Source material
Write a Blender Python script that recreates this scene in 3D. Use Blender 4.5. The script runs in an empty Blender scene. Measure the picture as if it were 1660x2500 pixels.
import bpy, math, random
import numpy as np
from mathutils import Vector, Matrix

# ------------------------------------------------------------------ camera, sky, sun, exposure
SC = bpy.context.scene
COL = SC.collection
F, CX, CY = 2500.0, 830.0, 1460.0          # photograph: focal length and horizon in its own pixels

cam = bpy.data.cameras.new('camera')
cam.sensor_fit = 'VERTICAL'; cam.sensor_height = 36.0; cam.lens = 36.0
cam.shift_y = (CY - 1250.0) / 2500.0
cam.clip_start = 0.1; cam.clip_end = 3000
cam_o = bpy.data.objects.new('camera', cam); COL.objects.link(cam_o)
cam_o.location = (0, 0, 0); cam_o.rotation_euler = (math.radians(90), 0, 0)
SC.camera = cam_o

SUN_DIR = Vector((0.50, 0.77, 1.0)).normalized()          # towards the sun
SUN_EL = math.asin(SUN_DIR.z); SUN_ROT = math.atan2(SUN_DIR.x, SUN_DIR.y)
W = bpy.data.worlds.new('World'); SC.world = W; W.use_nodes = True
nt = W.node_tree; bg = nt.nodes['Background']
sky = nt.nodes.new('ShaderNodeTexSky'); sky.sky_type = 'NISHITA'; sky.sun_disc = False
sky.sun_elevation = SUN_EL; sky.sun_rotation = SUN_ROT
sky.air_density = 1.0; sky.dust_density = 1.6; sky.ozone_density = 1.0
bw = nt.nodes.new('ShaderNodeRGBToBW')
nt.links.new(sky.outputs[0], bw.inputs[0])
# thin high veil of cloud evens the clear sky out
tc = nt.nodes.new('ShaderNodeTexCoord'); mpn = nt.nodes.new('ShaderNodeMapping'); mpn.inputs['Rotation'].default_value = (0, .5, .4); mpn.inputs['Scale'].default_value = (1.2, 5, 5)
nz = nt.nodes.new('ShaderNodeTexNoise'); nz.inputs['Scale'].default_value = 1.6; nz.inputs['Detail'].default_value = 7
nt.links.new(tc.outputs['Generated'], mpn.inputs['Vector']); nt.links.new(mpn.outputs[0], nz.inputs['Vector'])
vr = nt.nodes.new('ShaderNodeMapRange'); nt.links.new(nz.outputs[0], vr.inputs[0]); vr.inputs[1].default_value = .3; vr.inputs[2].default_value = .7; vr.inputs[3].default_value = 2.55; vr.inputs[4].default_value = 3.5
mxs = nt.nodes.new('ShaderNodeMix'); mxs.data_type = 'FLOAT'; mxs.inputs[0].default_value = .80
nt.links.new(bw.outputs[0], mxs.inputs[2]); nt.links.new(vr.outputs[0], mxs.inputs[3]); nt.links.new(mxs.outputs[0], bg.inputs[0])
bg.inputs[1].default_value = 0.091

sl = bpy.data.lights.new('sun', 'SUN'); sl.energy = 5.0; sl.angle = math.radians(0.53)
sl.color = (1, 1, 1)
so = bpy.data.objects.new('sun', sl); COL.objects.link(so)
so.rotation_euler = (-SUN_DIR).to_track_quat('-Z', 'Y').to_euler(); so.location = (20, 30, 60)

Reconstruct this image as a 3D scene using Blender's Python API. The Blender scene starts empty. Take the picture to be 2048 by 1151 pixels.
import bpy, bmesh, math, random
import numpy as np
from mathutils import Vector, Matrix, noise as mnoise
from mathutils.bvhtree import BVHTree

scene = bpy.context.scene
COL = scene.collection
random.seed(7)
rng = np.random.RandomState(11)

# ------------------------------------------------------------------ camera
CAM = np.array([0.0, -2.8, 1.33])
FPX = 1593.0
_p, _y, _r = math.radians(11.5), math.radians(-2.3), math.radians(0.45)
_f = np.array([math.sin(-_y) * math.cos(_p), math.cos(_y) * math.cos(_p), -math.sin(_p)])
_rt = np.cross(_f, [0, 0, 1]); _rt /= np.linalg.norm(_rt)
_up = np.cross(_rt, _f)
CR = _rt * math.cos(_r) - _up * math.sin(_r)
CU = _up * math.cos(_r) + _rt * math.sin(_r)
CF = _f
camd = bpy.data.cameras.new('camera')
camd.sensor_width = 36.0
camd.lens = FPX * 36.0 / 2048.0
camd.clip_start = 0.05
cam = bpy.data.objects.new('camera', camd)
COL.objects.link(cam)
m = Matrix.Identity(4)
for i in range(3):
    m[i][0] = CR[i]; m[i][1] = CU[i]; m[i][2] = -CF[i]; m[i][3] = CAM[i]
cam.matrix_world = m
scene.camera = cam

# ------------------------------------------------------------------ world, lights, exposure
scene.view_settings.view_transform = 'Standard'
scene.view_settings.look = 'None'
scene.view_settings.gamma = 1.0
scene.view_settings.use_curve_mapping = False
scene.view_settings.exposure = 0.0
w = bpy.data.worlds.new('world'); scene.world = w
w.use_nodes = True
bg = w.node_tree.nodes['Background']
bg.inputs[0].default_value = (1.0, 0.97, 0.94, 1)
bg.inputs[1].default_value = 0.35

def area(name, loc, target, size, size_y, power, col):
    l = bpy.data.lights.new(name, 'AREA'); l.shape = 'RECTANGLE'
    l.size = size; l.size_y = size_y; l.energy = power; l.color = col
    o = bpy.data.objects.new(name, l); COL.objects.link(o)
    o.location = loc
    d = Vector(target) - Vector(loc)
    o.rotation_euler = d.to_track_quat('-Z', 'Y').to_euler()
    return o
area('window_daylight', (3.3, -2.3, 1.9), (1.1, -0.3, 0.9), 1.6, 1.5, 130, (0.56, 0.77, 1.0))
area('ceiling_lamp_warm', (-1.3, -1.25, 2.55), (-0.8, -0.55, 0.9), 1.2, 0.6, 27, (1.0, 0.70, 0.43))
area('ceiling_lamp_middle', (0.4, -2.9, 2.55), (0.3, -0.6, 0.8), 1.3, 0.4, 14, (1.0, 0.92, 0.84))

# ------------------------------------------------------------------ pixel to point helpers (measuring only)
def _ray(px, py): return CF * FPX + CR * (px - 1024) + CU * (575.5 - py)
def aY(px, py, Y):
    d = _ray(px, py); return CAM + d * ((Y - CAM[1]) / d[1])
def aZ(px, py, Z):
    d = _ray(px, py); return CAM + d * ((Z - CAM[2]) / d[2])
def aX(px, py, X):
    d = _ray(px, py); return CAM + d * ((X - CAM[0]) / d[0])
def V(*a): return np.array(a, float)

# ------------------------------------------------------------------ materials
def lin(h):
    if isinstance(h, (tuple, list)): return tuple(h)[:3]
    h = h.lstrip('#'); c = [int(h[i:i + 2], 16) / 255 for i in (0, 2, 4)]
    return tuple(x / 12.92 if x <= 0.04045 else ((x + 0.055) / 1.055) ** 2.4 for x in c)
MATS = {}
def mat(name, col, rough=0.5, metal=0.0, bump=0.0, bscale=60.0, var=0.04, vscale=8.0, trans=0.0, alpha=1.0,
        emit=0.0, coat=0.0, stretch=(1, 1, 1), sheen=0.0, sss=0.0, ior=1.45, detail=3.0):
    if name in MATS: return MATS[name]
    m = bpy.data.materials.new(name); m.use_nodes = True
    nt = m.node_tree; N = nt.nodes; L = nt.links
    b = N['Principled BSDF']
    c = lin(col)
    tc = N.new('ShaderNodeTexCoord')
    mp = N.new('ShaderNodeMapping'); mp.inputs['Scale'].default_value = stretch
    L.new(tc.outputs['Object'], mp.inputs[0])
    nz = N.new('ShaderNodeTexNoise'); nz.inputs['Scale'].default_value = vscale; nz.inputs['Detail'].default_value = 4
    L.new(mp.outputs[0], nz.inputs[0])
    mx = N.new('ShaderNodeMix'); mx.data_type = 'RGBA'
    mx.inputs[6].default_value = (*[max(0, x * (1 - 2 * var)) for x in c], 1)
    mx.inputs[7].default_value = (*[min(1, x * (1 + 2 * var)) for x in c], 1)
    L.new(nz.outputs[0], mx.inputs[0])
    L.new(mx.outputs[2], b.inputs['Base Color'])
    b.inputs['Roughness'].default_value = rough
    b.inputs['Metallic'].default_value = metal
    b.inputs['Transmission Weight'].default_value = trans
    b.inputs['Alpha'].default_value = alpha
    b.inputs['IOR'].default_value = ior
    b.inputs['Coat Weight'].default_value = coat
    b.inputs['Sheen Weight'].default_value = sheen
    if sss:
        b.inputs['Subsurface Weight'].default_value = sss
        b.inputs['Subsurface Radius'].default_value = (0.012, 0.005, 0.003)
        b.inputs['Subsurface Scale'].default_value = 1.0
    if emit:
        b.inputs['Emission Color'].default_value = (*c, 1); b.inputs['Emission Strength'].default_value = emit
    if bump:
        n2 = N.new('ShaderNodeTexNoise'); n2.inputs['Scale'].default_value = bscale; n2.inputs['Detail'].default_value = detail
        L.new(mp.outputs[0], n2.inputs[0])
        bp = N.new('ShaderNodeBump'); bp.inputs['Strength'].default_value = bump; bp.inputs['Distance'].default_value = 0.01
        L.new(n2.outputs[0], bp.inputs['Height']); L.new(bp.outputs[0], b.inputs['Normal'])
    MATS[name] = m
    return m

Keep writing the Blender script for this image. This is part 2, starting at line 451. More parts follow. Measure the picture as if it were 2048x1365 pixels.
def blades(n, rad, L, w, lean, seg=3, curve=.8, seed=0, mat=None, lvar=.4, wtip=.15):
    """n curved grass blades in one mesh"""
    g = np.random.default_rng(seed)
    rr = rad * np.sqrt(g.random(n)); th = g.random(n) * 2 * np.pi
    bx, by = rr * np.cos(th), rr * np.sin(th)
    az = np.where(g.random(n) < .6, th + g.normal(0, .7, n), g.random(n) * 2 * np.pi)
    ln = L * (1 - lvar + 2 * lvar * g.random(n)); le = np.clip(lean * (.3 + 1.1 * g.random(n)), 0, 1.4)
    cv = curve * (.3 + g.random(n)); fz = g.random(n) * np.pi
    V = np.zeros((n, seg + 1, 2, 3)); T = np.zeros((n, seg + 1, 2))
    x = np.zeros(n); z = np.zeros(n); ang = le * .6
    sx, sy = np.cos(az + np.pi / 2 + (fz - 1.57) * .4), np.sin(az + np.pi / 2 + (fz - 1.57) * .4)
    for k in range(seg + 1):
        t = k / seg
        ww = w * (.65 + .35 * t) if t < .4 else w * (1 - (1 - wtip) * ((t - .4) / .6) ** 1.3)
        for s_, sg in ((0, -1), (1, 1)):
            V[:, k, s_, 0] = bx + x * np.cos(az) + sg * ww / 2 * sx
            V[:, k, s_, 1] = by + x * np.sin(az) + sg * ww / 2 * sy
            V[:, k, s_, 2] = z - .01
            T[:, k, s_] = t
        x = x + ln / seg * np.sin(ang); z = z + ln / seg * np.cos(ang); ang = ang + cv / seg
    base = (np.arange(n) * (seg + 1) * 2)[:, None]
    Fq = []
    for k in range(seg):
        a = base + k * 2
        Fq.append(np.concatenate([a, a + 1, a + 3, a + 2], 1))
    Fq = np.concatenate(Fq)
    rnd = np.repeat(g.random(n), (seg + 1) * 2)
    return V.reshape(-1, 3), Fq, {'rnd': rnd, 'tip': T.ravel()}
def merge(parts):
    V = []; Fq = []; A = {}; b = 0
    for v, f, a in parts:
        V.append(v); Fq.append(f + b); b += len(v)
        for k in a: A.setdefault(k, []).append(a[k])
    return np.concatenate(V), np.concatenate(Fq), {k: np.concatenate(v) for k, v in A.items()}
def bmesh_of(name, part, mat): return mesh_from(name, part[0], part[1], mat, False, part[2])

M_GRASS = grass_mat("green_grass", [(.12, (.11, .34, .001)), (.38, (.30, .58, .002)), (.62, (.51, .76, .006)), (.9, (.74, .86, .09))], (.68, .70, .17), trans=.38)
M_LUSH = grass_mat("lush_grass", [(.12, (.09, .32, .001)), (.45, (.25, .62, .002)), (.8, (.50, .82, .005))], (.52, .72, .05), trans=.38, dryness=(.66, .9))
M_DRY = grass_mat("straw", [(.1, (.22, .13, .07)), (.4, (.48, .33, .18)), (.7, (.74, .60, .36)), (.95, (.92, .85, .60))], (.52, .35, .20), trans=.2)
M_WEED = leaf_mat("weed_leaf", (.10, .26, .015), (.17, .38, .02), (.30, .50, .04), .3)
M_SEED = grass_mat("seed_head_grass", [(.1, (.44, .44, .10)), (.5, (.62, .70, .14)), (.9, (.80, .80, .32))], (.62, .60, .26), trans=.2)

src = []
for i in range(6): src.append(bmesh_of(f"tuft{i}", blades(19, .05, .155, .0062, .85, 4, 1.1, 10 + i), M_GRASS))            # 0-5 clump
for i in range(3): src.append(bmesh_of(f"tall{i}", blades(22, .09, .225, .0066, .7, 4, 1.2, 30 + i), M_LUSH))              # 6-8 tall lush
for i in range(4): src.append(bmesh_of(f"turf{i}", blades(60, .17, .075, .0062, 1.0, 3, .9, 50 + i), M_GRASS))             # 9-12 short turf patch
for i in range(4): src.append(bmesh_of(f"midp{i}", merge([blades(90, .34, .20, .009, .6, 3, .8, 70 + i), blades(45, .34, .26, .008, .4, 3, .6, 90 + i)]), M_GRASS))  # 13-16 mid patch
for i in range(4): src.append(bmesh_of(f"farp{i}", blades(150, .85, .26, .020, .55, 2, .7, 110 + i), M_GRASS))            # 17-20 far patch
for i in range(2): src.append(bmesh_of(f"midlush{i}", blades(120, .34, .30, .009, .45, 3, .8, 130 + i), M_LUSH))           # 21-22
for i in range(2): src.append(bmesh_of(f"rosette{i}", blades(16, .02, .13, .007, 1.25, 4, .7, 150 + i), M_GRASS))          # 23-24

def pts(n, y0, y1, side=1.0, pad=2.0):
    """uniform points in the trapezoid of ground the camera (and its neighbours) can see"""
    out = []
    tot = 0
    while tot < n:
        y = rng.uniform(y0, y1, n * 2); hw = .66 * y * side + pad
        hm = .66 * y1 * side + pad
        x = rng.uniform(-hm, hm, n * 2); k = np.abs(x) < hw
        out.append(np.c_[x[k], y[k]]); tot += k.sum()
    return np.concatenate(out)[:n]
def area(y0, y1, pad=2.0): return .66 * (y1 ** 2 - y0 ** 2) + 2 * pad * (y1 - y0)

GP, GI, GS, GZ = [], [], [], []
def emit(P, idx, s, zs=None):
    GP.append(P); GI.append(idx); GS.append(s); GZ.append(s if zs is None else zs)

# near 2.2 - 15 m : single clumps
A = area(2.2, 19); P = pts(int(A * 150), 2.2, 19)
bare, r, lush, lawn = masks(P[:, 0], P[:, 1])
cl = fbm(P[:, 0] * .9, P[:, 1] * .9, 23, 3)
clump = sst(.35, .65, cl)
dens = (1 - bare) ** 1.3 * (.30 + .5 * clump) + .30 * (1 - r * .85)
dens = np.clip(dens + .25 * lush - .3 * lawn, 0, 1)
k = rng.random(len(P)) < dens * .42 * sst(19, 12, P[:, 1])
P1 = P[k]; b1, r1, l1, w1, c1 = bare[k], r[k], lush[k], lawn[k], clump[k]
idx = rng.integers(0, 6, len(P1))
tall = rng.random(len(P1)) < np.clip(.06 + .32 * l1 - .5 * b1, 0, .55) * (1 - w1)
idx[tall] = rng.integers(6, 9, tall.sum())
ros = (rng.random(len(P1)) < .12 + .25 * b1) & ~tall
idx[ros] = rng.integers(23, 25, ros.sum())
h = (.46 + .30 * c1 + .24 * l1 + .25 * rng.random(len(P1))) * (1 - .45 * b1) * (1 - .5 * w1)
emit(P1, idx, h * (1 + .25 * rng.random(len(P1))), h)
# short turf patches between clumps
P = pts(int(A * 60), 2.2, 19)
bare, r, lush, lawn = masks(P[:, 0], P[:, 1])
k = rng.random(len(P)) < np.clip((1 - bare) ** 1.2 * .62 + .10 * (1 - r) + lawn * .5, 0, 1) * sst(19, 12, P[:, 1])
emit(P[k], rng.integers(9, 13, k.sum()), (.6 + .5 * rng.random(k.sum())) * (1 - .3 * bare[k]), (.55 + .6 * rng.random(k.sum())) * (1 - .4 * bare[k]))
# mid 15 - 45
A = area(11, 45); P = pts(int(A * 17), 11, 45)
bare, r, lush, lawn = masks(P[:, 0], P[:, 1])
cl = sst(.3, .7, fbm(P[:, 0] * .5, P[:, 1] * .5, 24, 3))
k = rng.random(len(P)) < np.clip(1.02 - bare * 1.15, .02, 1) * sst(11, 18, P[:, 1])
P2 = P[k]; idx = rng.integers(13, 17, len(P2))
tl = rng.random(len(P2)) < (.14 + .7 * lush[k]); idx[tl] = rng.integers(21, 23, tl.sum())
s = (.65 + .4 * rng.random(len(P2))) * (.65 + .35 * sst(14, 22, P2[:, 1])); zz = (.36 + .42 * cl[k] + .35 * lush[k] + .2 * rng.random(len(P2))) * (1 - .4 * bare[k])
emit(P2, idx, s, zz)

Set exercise
Find how many lines include the string "Blender" and report that number alone.

Solution to the problem
3